On the de Montille grounds, the consensus veered toward the former stance, with Ted in particular finding it intolerable. They talked about the ways it can be prevented during production with the most effective technique of all being the addition of sulfur dioxide. In fact, it seems that the mouse is usually found in non-sulfured wines. But there is a very subtle art to the use of sulfur; using too much before fermentation will kill most of the good yeast (which will need to be replaced with cultured yeast strains), and not enough before bottling the wine does little to prevent the development of mousiness and other potential undesirables.
The wine we tasted could still be saved by the addition of sulfur, since it was still unbottled. Ted said the guys should all try to talk to Jean-Louis Dutraive, a vigneron in Beaujolais who Ted thinks has mastered the art of adding just the right amount of sulfur to his many different cuvées, and at just the right time. I had heard a lot about the big-hearted Dutraive, and was excited to meet him in a few days.

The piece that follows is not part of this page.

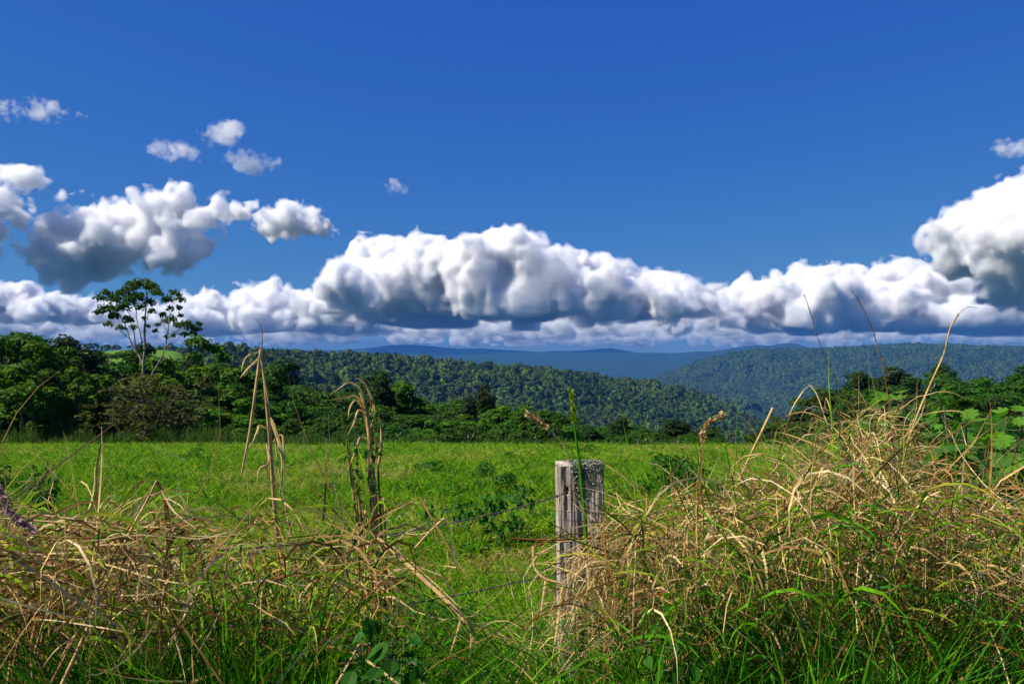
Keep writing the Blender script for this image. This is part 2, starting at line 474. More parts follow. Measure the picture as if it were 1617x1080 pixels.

Afterward, we gathered on the cracked gray road in front of the de Montille estate to make a plan for our next stop. Across the way, there were twin buildings joined at the hip that caught my attention. One was clean and well maintained, with new wood trim, metalwork and smooth facades. The other was covered with dead ivy and patches of mildew-stained stucco worn down to sores that exposed the tight stacks of thin limestone underneath.
Every other house seemed to be in this ancient and extreme disrepair. Windows that weren’t boarded up with rotting gray wood showed dirty, shredded curtains through dusty windows. Roofs everywhere bowed so much it was comical, the stuff of architectural caricature in books filled with witches, the remnants of their terracotta tiles long since disintegrated to rubble and still somehow vaguely in place.
As in Puligny-Montrachet and other communes, many of the ancient buildings in Volnay are deserted most of the time, with the exception of when they make great cheap housing for the workers who come to town for harvest season, a common practice in all the half-empty towns on the famous Côte d’Or. When I heard this, it brought to mind the bohemian squalor of a Henry Miller novel: drafty windows, crumbling walls, leaky ceilings, but a roof overhead nonetheless. I immediately wanted to move in.